- _WHAT YOU NEED TO DO_: In the material below, find every line with "extends" and pull it out.

- _INFORMATION PROVIDED_:
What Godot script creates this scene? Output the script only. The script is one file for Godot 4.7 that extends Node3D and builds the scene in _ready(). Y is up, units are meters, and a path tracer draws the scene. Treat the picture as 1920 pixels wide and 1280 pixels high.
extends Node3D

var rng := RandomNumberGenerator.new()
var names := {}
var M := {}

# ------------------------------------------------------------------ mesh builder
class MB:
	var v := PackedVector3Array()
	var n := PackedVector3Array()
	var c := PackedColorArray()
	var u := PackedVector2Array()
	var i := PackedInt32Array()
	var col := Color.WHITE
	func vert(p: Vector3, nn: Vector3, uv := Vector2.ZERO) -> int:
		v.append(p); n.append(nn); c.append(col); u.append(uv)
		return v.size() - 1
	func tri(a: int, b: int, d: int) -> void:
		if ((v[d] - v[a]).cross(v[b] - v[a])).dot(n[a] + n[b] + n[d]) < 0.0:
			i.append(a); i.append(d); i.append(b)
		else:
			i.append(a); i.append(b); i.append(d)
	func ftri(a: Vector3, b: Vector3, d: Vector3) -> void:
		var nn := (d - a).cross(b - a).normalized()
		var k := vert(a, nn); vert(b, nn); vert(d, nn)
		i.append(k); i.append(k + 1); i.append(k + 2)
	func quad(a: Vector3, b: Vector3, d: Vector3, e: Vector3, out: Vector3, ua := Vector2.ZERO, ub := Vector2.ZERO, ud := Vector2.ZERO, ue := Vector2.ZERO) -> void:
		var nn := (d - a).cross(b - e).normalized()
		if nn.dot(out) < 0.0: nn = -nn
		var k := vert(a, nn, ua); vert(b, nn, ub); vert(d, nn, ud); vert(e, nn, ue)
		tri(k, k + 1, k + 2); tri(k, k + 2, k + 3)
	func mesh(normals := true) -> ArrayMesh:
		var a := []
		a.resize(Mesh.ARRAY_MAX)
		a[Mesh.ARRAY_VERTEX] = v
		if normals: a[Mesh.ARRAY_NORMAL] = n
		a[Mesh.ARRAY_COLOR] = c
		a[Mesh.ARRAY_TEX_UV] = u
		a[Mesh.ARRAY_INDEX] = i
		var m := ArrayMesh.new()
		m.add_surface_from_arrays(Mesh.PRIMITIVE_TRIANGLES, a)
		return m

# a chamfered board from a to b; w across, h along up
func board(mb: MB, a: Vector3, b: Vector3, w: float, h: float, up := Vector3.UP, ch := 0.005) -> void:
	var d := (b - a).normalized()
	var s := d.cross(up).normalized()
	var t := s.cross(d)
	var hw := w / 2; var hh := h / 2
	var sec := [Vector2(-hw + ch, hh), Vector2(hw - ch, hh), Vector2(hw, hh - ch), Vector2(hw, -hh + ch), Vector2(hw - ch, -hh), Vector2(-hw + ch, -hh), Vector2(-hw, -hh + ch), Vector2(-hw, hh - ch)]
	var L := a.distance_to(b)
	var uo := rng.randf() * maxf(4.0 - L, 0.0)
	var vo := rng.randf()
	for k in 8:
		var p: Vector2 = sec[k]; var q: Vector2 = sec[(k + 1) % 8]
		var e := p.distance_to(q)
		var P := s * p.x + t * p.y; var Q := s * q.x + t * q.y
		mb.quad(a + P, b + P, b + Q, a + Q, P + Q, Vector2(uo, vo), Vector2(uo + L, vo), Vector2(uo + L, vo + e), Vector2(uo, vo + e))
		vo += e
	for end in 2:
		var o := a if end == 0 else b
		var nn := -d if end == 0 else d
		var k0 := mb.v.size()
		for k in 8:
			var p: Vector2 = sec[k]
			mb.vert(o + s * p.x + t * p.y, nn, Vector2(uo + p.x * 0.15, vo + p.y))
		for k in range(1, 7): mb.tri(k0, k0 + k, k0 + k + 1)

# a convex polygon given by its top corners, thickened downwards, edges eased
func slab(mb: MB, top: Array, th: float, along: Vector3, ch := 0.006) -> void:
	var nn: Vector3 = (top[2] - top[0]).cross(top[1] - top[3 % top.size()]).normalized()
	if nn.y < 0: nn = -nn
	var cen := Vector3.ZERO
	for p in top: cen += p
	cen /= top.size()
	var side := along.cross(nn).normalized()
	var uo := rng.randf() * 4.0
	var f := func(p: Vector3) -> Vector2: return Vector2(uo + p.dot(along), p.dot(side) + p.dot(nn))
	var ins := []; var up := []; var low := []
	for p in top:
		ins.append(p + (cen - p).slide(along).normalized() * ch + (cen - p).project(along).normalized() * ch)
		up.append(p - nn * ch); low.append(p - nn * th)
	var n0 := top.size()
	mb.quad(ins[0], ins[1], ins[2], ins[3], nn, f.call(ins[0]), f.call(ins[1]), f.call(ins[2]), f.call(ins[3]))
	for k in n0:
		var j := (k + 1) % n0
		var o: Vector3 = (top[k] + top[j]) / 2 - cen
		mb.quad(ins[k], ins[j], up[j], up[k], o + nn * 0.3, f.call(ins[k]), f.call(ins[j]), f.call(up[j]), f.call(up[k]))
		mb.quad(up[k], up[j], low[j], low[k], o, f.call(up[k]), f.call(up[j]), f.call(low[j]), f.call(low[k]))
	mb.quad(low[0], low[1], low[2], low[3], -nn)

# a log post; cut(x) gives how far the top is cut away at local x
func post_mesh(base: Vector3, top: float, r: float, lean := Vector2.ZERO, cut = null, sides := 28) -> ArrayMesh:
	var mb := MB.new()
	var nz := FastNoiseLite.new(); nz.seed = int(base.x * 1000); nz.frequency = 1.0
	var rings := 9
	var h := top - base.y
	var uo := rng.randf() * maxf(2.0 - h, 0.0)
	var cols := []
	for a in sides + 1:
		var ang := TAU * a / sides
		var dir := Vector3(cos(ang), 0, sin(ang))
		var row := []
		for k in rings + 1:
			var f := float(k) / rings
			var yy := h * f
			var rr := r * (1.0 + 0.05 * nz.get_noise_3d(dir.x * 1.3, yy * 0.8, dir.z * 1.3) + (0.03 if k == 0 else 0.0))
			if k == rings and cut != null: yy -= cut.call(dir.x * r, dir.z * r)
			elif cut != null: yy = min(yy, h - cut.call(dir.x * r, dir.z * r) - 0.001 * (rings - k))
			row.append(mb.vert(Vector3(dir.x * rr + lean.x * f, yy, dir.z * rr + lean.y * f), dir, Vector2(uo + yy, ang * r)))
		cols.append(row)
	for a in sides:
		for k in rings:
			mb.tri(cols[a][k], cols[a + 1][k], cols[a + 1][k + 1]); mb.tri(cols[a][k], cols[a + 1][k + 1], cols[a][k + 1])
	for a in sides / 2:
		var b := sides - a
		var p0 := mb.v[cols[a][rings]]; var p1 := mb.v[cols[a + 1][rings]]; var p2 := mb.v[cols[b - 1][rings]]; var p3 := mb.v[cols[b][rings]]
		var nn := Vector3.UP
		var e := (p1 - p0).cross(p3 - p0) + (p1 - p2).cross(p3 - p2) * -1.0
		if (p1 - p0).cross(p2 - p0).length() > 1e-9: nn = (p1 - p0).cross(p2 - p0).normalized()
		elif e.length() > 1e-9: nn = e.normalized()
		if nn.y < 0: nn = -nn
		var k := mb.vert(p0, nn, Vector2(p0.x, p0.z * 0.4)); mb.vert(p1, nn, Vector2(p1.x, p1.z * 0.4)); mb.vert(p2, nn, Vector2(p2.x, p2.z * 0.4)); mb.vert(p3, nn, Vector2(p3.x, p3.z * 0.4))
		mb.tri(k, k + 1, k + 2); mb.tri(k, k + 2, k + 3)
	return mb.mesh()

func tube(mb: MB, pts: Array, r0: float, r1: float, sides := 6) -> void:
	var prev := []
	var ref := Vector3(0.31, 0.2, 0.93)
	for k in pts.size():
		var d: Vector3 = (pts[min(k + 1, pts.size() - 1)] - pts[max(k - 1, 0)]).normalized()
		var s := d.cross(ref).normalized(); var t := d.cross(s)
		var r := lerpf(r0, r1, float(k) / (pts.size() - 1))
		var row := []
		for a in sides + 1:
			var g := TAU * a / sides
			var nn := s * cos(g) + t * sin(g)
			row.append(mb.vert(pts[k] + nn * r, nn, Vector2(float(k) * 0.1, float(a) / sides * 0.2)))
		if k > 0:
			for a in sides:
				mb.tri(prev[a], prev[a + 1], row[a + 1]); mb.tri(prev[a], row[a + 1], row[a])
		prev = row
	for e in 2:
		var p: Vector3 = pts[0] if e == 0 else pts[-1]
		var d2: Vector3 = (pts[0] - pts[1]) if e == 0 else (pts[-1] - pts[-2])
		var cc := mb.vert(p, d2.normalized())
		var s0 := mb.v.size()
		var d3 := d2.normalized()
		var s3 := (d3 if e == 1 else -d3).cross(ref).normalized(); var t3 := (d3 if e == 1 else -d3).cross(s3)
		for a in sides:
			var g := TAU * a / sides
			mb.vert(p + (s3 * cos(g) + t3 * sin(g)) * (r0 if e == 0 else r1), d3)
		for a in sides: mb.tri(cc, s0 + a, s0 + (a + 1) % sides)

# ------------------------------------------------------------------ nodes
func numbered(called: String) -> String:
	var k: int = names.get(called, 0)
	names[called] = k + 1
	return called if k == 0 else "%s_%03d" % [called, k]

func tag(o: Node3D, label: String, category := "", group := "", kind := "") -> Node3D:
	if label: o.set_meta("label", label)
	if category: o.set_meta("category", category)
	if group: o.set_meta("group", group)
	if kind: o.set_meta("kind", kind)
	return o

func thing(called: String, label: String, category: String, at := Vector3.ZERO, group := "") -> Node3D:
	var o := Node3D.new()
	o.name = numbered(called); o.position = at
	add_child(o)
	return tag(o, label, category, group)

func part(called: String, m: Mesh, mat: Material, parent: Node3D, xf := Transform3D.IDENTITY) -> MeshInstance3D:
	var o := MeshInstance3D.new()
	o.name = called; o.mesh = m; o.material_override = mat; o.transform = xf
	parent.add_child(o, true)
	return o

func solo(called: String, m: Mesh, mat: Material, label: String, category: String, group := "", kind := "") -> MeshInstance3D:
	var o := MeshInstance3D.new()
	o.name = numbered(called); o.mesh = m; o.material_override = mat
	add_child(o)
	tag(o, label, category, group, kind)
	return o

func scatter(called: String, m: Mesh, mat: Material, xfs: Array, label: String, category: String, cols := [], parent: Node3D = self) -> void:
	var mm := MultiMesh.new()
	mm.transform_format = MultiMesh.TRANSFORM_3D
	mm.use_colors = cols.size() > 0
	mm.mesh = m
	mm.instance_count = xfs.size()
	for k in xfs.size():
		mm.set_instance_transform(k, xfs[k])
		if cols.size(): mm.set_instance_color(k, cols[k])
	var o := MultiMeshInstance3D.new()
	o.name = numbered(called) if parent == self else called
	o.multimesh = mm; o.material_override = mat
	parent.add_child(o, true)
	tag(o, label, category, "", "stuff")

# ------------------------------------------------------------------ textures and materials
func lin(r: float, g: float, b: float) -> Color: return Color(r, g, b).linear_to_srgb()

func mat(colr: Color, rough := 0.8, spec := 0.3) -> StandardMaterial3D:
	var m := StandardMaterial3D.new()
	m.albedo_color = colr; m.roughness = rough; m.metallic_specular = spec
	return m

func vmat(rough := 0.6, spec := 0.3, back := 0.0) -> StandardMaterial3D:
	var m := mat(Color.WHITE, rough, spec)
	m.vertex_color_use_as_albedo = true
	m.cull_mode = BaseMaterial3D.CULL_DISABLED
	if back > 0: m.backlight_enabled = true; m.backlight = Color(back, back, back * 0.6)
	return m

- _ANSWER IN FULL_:
What Godot script creates this scene? Output the script only. The script is one file for Godot 4.7 that extends Node3D and builds the scene in _ready(). Y is up, units are meters, and a path tracer draws the scene. Treat the picture as 1920 pixels wide and 1280 pixels high.
extends Node3D